Sul podio Josep Pons dirige metronicamente bene, con scarse intenzioni e pochi colori, esagerando spesso nei “forte” la pur brava orchestra sinfonica del Liceu. La tenuta c’è`quasi semprre, anche se tenere a bada il coro, stritolato ed ammassato nel breve spazio scenico, costretto a una gestualità sboccata, a caroselli, urla e quant’altro, non è risultato cosa facile.
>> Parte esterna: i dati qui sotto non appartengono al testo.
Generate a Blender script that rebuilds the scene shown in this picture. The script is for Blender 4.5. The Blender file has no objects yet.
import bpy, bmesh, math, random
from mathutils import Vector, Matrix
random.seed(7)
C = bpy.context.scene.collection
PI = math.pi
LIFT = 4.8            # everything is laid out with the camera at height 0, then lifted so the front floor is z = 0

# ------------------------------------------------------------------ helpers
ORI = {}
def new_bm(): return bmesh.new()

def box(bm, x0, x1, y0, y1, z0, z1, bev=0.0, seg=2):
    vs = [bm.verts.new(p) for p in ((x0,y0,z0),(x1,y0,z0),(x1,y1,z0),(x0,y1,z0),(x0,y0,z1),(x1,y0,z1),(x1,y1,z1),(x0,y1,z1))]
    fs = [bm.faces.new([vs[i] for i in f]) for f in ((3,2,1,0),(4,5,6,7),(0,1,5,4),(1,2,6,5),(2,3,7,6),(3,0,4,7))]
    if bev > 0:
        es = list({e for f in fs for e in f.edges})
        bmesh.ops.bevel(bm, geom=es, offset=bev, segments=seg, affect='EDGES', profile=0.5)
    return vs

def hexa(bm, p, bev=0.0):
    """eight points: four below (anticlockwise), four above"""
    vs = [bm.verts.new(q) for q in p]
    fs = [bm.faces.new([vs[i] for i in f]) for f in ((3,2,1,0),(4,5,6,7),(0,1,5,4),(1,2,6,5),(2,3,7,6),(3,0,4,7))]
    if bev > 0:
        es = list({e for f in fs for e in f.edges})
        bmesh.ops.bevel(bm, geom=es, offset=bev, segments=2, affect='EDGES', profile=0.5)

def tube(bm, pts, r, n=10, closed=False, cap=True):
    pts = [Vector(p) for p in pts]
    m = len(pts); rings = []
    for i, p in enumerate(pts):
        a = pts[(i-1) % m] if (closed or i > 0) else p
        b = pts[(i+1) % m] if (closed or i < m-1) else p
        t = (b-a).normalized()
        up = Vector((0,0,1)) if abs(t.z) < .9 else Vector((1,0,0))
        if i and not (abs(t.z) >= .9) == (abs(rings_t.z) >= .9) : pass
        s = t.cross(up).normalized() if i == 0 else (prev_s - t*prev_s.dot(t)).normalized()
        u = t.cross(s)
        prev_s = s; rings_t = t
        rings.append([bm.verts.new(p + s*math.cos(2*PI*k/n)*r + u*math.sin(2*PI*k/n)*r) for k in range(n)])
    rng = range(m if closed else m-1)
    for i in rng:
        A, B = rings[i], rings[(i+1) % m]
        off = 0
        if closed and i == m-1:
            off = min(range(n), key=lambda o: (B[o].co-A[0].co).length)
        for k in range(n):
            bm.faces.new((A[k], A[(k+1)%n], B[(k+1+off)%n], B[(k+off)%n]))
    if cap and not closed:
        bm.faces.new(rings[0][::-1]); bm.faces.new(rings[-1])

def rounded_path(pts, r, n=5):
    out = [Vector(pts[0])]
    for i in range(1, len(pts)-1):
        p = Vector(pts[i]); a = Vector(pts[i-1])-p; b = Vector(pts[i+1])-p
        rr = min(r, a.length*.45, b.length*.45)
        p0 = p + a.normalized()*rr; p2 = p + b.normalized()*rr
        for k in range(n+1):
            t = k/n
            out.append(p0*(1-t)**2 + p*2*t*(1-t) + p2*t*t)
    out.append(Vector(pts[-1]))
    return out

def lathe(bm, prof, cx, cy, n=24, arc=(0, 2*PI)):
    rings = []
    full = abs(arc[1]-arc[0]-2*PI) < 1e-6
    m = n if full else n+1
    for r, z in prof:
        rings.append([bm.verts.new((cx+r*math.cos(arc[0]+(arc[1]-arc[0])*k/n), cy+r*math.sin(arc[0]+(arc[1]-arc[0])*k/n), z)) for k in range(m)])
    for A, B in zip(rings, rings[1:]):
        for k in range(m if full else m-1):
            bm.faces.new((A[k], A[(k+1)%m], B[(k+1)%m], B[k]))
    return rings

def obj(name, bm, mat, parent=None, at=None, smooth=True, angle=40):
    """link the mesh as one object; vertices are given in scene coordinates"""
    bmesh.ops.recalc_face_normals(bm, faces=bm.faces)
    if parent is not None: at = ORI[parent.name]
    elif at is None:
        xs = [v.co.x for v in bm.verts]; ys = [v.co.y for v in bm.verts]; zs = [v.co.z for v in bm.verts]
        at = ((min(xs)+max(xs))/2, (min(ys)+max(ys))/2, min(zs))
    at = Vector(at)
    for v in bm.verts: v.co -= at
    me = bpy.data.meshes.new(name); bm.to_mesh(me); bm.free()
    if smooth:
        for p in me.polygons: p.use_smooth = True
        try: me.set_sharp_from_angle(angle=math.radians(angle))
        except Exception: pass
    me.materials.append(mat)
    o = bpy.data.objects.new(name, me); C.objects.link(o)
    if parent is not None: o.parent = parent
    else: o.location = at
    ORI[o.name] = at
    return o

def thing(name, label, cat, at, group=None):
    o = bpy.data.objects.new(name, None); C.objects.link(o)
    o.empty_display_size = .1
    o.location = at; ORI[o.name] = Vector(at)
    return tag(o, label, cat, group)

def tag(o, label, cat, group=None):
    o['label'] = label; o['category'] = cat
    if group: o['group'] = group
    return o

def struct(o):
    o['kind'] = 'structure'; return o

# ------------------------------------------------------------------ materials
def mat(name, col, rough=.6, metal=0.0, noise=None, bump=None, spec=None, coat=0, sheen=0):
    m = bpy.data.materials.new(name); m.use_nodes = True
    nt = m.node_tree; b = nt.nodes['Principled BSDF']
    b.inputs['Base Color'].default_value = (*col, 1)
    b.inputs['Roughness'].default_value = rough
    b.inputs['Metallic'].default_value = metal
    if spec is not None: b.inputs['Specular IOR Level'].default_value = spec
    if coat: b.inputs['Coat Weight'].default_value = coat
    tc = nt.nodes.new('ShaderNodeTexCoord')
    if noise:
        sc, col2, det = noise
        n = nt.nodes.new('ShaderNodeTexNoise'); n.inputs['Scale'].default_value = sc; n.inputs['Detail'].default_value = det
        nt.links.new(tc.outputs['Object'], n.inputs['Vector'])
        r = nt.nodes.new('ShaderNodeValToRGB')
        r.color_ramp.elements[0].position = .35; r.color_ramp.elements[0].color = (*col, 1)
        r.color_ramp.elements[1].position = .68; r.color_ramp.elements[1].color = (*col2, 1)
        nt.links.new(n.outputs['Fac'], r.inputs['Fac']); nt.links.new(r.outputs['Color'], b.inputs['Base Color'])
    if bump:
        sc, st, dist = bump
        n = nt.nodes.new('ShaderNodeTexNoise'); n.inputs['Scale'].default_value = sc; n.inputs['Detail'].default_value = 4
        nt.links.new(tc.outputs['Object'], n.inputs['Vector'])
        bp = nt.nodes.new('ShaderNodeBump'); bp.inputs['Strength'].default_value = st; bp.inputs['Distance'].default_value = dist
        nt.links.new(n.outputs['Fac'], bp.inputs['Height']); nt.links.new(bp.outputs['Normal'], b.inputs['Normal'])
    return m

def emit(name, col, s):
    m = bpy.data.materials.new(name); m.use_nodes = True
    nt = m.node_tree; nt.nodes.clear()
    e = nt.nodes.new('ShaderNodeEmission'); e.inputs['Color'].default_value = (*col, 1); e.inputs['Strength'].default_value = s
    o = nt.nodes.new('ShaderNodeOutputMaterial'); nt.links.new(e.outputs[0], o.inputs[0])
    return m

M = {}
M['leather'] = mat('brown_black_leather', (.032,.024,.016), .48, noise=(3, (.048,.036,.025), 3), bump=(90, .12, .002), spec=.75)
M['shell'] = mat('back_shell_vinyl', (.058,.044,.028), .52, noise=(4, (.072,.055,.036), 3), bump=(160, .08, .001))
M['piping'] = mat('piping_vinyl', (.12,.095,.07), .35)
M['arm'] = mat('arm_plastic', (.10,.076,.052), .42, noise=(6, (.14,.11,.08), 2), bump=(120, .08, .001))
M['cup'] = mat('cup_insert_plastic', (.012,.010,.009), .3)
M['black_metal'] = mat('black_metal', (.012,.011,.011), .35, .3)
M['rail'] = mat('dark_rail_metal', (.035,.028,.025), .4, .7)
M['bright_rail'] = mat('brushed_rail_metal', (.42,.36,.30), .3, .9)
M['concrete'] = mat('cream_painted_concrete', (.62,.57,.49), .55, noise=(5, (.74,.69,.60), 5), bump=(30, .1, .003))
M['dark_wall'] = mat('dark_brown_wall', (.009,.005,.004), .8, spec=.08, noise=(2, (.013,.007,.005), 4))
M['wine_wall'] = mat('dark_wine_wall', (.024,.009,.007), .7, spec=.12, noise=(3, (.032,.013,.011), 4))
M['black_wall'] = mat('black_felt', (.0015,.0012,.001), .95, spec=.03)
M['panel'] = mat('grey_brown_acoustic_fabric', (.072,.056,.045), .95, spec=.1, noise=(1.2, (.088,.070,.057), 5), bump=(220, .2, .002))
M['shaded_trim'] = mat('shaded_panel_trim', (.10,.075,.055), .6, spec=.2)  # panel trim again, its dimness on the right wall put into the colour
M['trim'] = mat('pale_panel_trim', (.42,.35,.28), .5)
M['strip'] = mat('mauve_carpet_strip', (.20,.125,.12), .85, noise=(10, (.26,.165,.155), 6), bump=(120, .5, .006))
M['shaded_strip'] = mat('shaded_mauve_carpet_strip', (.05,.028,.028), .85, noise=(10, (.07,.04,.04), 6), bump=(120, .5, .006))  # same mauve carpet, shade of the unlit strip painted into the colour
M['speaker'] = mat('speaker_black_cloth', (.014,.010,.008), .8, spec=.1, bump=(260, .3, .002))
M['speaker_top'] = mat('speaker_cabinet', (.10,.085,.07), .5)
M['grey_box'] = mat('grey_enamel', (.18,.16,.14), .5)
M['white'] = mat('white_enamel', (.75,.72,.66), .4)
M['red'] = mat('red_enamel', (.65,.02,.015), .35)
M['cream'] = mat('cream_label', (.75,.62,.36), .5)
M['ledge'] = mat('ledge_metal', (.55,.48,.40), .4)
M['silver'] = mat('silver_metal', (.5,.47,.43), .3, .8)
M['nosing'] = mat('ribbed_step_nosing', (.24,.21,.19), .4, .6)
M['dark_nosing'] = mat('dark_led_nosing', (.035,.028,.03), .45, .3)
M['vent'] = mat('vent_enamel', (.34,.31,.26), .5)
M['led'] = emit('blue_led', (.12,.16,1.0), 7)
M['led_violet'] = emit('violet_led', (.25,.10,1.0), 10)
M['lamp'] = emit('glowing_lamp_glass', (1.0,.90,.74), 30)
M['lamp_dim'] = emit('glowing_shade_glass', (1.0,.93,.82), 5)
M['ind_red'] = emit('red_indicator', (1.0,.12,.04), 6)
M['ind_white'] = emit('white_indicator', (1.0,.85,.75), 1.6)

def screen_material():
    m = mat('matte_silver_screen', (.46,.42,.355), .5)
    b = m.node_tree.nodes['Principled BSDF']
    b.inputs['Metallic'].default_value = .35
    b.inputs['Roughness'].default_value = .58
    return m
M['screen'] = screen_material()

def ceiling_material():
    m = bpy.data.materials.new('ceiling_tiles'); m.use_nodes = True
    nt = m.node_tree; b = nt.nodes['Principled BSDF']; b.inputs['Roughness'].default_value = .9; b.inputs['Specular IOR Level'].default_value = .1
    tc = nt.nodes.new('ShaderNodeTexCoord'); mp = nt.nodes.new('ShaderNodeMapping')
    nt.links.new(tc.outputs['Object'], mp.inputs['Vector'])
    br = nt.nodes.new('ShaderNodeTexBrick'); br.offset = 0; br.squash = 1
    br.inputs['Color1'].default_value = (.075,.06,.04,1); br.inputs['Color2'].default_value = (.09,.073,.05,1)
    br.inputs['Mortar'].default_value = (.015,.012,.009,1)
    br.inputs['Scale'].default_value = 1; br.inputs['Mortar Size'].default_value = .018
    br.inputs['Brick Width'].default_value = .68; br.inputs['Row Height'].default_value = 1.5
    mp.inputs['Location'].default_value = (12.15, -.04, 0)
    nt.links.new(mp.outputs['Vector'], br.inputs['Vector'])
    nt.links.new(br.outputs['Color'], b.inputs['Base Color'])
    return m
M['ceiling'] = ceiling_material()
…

Quest’ultimo, ben istruito da Pablo Assante.

Due i cast: ci si riferisce a quello della prima, dove ha spiccato l’ottimo Lenski del tenore russo Alexey Nekludov, linea esemplare, bello slancio lirico e controllo delle dinamiche gli hanno garantito già nel primo atto un ingresso intenso e commovente, raggiungendo l’apice ovviamente nell’aria “Kuda, kuda” della seconda parte. Nei panni di un ragazzaccio ipersessuale e violento, anche ironico e volutamente sguaiato, è parso perfetto nell’osservare la regia il baritono Audun Iversen, ottimo anche sotto il profilo vocale e molto convincente nel duetto finale. Pallida Tatiana, in senso sia fisico che vocale, piuttosto il soprano Svetlana Aksenakova, dalla voce opaca, ingolata nel centro e piuttosto asprigna in acuto, però l’aria della lettera se l’è portata a casa e poi alla fine ha raggiunto un momento espressivo con Onieghin. Bene la Olga tal timbro sopranile di Victoria Karkacheva, accettabile la Larina di Liliana Nikiteanu, e molto apprezzato il triquet del tenore Mikeldi Atxalandabaso, chissà perché trasformato in un pagliaccio.

Un discorso a parte merita la Filipievna di Elena Zilio, classe 1941, che negli ultimi anni sta conoscendo una vera e propria “estate di San Martino”. “Il mio agente (Virginio Fedeli, ndr.) mi dice: con te non devo lavorare, faccio fatica a rispondere al telefono a tutte le richieste e proposte”. Mamma Lucia, Zita, Madelon sono ruoli che ormai per lei sono di riferimento: qui, nel cameo della nutrice di Tatiana supera sé stessa: quando entra in scena per gli altri (e altre) non ce n’è. Qui troncarla convien… non ci fosse la Zilio, bisognerebbe inventarla!